--- Source excerpt ---
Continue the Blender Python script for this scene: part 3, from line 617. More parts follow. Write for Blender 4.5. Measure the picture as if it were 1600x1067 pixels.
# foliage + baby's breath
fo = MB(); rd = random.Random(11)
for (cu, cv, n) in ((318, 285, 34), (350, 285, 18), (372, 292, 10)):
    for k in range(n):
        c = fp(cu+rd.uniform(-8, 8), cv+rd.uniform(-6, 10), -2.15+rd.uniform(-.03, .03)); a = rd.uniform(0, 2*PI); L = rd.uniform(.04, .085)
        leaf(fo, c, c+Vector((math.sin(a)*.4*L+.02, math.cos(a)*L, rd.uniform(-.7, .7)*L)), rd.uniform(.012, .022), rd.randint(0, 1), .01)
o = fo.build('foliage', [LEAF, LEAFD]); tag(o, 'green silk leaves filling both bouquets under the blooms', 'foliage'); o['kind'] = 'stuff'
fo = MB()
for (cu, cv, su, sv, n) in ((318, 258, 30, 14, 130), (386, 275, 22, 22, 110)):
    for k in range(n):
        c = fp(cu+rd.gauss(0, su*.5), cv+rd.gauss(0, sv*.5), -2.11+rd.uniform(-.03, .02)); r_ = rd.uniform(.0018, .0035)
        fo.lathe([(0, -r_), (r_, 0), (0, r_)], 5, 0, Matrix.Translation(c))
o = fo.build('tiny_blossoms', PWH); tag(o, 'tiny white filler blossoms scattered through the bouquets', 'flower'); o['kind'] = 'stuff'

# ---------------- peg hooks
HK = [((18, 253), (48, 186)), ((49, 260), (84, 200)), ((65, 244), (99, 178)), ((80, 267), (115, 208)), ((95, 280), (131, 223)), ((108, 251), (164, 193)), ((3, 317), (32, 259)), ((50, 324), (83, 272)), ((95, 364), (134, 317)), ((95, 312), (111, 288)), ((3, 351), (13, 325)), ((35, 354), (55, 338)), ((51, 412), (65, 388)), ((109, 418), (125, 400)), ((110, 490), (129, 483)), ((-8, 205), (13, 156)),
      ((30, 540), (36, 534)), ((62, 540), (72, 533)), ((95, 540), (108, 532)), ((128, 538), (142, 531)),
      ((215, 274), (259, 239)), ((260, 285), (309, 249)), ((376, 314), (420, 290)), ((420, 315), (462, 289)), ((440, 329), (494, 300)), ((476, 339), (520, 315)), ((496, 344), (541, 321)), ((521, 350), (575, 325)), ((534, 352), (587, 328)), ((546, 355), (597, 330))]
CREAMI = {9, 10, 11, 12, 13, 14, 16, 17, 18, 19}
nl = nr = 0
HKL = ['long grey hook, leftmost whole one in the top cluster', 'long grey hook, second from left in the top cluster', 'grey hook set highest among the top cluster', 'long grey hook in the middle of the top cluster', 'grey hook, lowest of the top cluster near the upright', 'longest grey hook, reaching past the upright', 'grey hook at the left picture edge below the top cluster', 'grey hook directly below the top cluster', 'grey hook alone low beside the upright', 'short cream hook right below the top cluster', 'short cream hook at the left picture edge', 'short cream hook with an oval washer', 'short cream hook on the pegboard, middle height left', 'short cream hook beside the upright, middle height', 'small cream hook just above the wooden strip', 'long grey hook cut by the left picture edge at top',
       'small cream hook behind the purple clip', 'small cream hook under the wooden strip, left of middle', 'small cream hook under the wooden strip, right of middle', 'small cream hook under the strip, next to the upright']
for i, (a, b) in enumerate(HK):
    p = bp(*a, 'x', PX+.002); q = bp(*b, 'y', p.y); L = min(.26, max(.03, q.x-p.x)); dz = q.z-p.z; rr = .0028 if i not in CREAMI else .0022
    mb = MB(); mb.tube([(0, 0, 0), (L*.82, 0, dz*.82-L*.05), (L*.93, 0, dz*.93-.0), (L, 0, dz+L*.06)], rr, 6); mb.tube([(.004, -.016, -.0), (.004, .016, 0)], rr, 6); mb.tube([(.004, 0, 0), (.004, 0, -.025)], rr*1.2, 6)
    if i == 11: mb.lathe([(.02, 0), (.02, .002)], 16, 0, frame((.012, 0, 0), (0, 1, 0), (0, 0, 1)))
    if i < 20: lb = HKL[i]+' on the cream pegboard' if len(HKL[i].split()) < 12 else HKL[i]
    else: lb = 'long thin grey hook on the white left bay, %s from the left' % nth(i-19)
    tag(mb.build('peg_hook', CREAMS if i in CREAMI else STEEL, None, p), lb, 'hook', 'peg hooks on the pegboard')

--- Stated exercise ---
Write out the data exactly as it stands.

--- Response ---
Continue the Blender Python script for this scene: part 3, from line 617. More parts follow. Write for Blender 4.5. Measure the picture as if it were 1600x1067 pixels.
# foliage + baby's breath
fo = MB(); rd = random.Random(11)
for (cu, cv, n) in ((318, 285, 34), (350, 285, 18), (372, 292, 10)):
    for k in range(n):
        c = fp(cu+rd.uniform(-8, 8), cv+rd.uniform(-6, 10), -2.15+rd.uniform(-.03, .03)); a = rd.uniform(0, 2*PI); L = rd.uniform(.04, .085)
        leaf(fo, c, c+Vector((math.sin(a)*.4*L+.02, math.cos(a)*L, rd.uniform(-.7, .7)*L)), rd.uniform(.012, .022), rd.randint(0, 1), .01)
o = fo.build('foliage', [LEAF, LEAFD]); tag(o, 'green silk leaves filling both bouquets under the blooms', 'foliage'); o['kind'] = 'stuff'
fo = MB()
for (cu, cv, su, sv, n) in ((318, 258, 30, 14, 130), (386, 275, 22, 22, 110)):
    for k in range(n):
        c = fp(cu+rd.gauss(0, su*.5), cv+rd.gauss(0, sv*.5), -2.11+rd.uniform(-.03, .02)); r_ = rd.uniform(.0018, .0035)
        fo.lathe([(0, -r_), (r_, 0), (0, r_)], 5, 0, Matrix.Translation(c))
o = fo.build('tiny_blossoms', PWH); tag(o, 'tiny white filler blossoms scattered through the bouquets', 'flower'); o['kind'] = 'stuff'

# ---------------- peg hooks
HK = [((18, 253), (48, 186)), ((49, 260), (84, 200)), ((65, 244), (99, 178)), ((80, 267), (115, 208)), ((95, 280), (131, 223)), ((108, 251), (164, 193)), ((3, 317), (32, 259)), ((50, 324), (83, 272)), ((95, 364), (134, 317)), ((95, 312), (111, 288)), ((3, 351), (13, 325)), ((35, 354), (55, 338)), ((51, 412), (65, 388)), ((109, 418), (125, 400)), ((110, 490), (129, 483)), ((-8, 205), (13, 156)),
      ((30, 540), (36, 534)), ((62, 540), (72, 533)), ((95, 540), (108, 532)), ((128, 538), (142, 531)),
      ((215, 274), (259, 239)), ((260, 285), (309, 249)), ((376, 314), (420, 290)), ((420, 315), (462, 289)), ((440, 329), (494, 300)), ((476, 339), (520, 315)), ((496, 344), (541, 321)), ((521, 350), (575, 325)), ((534, 352), (587, 328)), ((546, 355), (597, 330))]
CREAMI = {9, 10, 11, 12, 13, 14, 16, 17, 18, 19}
nl = nr = 0
HKL = ['long grey hook, leftmost whole one in the top cluster', 'long grey hook, second from left in the top cluster', 'grey hook set highest among the top cluster', 'long grey hook in the middle of the top cluster', 'grey hook, lowest of the top cluster near the upright', 'longest grey hook, reaching past the upright', 'grey hook at the left picture edge below the top cluster', 'grey hook directly below the top cluster', 'grey hook alone low beside the upright', 'short cream hook right below the top cluster', 'short cream hook at the left picture edge', 'short cream hook with an oval washer', 'short cream hook on the pegboard, middle height left', 'short cream hook beside the upright, middle height', 'small cream hook just above the wooden strip', 'long grey hook cut by the left picture edge at top',
       'small cream hook behind the purple clip', 'small cream hook under the wooden strip, left of middle', 'small cream hook under the wooden strip, right of middle', 'small cream hook under the strip, next to the upright']
for i, (a, b) in enumerate(HK):
    p = bp(*a, 'x', PX+.002); q = bp(*b, 'y', p.y); L = min(.26, max(.03, q.x-p.x)); dz = q.z-p.z; rr = .0028 if i not in CREAMI else .0022
    mb = MB(); mb.tube([(0, 0, 0), (L*.82, 0, dz*.82-L*.05), (L*.93, 0, dz*.93-.0), (L, 0, dz+L*.06)], rr, 6); mb.tube([(.004, -.016, -.0), (.004, .016, 0)], rr, 6); mb.tube([(.004, 0, 0), (.004, 0, -.025)], rr*1.2, 6)
    if i == 11: mb.lathe([(.02, 0), (.02, .002)], 16, 0, frame((.012, 0, 0), (0, 1, 0), (0, 0, 1)))
    if i < 20: lb = HKL[i]+' on the cream pegboard' if len(HKL[i].split()) < 12 else HKL[i]
    else: lb = 'long thin grey hook on the white left bay, %s from the left' % nth(i-19)
    tag(mb.build('peg_hook', CREAMS if i in CREAMI else STEEL, None, p), lb, 'hook', 'peg hooks on the pegboard')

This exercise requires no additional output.